1) La violazione dell'art. 27 della Costituzione, laddove viola il principio della "dignità" del cittadino sancito dall'art. 3 della stessa Costituzione. 2) Il contrasto sempre con l'articolo 27, terzo comma della Costituzione, secondo cui le pene "devono tendere alla rieducazione del condannato"; si negherebbe il recupero sociale nel processo d'interazione e di autodeterminazione nella vita sociale. 3) L'inosservanza del principio di uguaglianza; avverrebbe una pesante discriminazione tra ergastolani, nel senso che alcuni sono ammessi e altri no al beneficio della liberazione condizionale e agli altri vantaggi previsti dalla legge Gozzini. 4) La contraddizione con il principio della giurisdizionalità delle pene, il quale esclude pene fisse, non graduabili sulla base della valutazione del caso concreto.

In aggiunta a queste osservazioni di natura esclusivamente giuridica, ci sono anche quelle di tipo umano, che fanno della detenzione perpetua una pena da ristudiare, perché ammazza, lasciando vivere, spegne la luce non solo dello spirito, ma anche della libertà; è essenzialmente una condanna di morte dissimulata, affidata non più alla mano di un giustiziere, ma al decorso del tempo; è un castigo disumano che fa morire la persona lasciandola in vita, togliendole le aspettative e i sogni.
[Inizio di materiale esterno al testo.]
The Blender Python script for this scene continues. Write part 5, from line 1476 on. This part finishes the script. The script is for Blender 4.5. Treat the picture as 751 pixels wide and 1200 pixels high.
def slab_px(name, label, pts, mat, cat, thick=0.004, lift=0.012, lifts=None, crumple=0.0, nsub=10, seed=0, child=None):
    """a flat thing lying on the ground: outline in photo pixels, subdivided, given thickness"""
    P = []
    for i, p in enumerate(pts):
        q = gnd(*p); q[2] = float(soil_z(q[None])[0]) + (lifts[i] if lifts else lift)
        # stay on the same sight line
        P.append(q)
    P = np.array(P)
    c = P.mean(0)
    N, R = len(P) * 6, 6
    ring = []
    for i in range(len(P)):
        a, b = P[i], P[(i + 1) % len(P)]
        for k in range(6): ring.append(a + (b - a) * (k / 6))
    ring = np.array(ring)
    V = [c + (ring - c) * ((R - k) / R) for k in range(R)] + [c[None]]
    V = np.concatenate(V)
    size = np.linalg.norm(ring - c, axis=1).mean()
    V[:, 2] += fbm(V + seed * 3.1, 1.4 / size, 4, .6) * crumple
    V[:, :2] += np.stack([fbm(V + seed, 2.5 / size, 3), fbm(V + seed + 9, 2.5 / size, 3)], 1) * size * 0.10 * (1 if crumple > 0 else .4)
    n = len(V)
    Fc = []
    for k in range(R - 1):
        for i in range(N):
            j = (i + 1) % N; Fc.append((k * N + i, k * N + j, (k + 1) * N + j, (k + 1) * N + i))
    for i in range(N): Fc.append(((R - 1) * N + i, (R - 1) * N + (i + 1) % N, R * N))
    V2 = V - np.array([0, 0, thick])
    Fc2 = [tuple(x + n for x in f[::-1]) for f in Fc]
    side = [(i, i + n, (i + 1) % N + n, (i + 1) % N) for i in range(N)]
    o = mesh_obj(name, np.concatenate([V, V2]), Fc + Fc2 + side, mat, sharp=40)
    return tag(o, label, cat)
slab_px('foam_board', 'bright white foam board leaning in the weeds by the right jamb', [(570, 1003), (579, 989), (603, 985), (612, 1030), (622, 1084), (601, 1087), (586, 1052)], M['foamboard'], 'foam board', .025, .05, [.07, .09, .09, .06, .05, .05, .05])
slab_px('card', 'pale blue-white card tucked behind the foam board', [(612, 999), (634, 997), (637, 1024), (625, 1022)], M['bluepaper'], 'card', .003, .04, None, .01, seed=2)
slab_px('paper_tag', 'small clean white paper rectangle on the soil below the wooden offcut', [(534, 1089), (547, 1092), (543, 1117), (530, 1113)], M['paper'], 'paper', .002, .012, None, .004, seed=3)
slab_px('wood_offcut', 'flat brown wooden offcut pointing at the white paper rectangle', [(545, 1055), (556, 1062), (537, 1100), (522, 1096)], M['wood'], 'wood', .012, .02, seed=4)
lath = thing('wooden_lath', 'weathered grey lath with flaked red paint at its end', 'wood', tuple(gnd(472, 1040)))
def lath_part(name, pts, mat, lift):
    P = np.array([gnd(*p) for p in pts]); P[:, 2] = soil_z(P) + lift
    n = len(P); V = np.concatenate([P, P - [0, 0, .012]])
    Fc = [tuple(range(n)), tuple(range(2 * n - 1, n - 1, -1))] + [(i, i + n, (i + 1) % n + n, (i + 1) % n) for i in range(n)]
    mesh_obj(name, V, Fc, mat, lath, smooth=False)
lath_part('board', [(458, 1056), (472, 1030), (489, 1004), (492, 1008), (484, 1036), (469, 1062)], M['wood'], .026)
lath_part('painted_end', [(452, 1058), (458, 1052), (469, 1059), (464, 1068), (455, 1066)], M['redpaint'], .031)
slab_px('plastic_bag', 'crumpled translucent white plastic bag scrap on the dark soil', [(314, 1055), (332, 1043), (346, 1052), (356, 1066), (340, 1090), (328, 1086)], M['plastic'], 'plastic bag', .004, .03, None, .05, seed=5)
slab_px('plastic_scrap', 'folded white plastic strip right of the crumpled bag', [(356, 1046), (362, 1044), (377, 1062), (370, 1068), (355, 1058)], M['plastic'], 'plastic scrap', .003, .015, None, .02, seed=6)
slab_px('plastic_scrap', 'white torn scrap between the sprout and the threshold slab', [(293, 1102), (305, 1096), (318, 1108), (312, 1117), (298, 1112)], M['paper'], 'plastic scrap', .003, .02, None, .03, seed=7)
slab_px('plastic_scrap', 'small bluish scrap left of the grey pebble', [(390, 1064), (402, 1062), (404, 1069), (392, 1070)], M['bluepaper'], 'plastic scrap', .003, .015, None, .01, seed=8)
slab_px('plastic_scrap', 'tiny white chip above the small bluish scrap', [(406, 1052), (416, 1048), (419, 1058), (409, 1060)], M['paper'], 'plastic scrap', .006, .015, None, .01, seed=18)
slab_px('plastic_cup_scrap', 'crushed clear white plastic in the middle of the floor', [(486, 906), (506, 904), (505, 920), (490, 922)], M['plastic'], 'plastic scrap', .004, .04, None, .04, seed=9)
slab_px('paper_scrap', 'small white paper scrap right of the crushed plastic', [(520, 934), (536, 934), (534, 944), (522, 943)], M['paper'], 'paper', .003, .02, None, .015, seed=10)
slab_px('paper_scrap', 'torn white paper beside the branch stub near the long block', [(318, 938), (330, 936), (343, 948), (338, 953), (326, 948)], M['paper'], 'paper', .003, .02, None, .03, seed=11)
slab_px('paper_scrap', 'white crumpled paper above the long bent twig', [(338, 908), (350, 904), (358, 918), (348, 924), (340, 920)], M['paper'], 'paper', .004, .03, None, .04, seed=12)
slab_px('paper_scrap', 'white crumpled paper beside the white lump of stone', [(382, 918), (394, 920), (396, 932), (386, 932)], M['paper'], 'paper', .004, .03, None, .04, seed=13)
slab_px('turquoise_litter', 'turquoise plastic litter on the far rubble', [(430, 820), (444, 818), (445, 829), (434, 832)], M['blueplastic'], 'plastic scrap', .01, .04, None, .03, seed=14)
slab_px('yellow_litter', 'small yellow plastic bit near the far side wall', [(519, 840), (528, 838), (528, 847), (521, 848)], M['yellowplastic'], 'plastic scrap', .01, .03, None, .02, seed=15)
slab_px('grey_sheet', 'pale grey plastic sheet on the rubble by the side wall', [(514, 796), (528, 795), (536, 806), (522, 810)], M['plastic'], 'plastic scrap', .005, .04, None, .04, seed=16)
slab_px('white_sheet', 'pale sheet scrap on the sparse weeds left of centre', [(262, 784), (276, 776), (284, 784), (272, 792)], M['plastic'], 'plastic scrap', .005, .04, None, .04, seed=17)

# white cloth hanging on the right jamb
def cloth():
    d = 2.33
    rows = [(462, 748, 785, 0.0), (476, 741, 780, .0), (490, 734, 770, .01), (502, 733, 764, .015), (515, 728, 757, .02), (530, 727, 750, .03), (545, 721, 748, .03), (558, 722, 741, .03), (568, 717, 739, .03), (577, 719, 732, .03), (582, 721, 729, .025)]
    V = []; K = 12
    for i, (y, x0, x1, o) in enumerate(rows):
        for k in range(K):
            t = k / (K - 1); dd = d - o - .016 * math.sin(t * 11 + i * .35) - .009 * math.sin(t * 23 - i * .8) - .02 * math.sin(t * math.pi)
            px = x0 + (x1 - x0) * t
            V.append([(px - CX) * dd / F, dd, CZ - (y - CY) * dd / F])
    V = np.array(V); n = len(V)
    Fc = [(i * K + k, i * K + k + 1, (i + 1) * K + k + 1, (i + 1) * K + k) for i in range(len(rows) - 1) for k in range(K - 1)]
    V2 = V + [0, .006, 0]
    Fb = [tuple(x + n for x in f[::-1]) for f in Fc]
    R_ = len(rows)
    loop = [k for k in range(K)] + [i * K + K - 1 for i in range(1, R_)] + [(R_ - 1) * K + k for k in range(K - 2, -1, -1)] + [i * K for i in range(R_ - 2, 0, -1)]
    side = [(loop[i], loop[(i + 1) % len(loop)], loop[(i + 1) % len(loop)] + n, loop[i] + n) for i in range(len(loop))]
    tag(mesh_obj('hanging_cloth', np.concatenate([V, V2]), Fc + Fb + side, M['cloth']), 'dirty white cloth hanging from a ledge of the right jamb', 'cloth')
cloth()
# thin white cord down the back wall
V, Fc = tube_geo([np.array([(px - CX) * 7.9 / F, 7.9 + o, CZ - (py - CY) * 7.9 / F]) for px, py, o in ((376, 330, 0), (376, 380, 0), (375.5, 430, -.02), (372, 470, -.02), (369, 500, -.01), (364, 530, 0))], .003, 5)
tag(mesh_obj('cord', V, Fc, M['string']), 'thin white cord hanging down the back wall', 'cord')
È un retaggio ancora di una mentalità forcaiola e somiglia molto all'isolamento, alla segregazione e ai lavori forzati, o ad altre forme di tortura tuttora esistenti in alcune società avanzate.

Alla morte si guarda con la dolcezza di una vita "migliore", all'ergastolo ci si lega per tutta l'esistenza. Chiedere uno sconto di pena è come pretendere una fetta di vita: ci si allontana dai sentimenti e dalla realtà e si muore lentamente, pur vivendo. È la condanna a un destino, non a una pena o a una colpa. È la rappresentazione dell'immutabilità, del rifiuto di un dialogo, dello spezzarsi di quel sottile filo che lo lega alla società e di ogni illusione che si perde nel mare della persuasione che viene negata. È la consapevolezza terribile di non poter più avere un'esistenza, l'esclusione da un progetto d'integrazione solidaristico e non violento. Se il trasgressore vuole dimenticare e redimersi, con l'ergastolo non lo potrà più fare.